1 – Podemos dizer que a primeira afirmação do texto é de caráter histórico?
     SIM. Pois coloca a questão abordada numa perspectiva temporal.

2 – Generalização é a “extensão de um princípio ou de um conceito a todos os casos a que se pode aplicar”. Podemos dizer que no início do texto é apresentada uma generalização? Explique.
     SIM. Pois os dois primeiros períodos do texto estendem o prazer de contar e ouvir histórias ao homem de todas as épocas e de todas as condições socioculturais.

3– Explique o significado da palavra atávica a partir do próprio texto.
     Atávico é aquilo que permanece no homem desde as origens da espécie humana.

4– O texto se refere a E. M. Forster para comprovar suas primeiras colocações. De que forma os fatos indicados pelo escritor inglês se relacionam com os dois primeiros períodos do texto?
     O caráter atávico da atividade narrativa, apontado por Forster, liga-se à afirmação de caráter histórico que abre o texto; já a alusão a Xerazade e ao sultão relaciona-se diretamente com o segundo período do texto, que estende a atividade narrativa a todas as camadas sociais. O aluno deve observar como a citação das proposições de Forster está simetricamente relacionada com o início do texto.

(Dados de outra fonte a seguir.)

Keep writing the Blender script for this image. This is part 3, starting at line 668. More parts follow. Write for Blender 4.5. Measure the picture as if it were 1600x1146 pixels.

5 – Xerazade é caracterizada, no texto, por duas palavras. Aponte-as e explique seus significados.
     Protagonista: personagem principal de uma narrativa.
     Narradora: aquela que, numa narrativa, conta a história. São palavras que serão muito utilizadas no capítulo.

6 – Qual é, na sua opinião, a função do trecho colocado entre parênteses no final do primeiro parágrafo?
     Há uma função óbvia, que é a exemplificação; ao lado dela, percebe-se, no entanto, uma evidente intenção crítica. Foi provavelmente essa a razão pela qual a autora optou pelo uso dos parênteses.

7 – Relacione as ideias de suspense, história bem contada e novelas de TV.
     As novelas de TV são histórias bem contadas quando consideradas do ponto de vista das interrupções e momentos de calculado suspense.

8 – Explique o significado da expressão natureza lúdica a partir do próprio texto.
     É a parte da natureza humana ligada ao jogo, à brincadeira, à diversão.

9 – Qual o significado essencial das atividades lúdicas?
     É a sua capacidade de substituir os objetos de conflito por objetos de prazer, ou seja, aquilo que, na vida cotidiana, causa conflitos, disputas, insegurança é substituído, durante o jogo, por motivos de alegria e fruição.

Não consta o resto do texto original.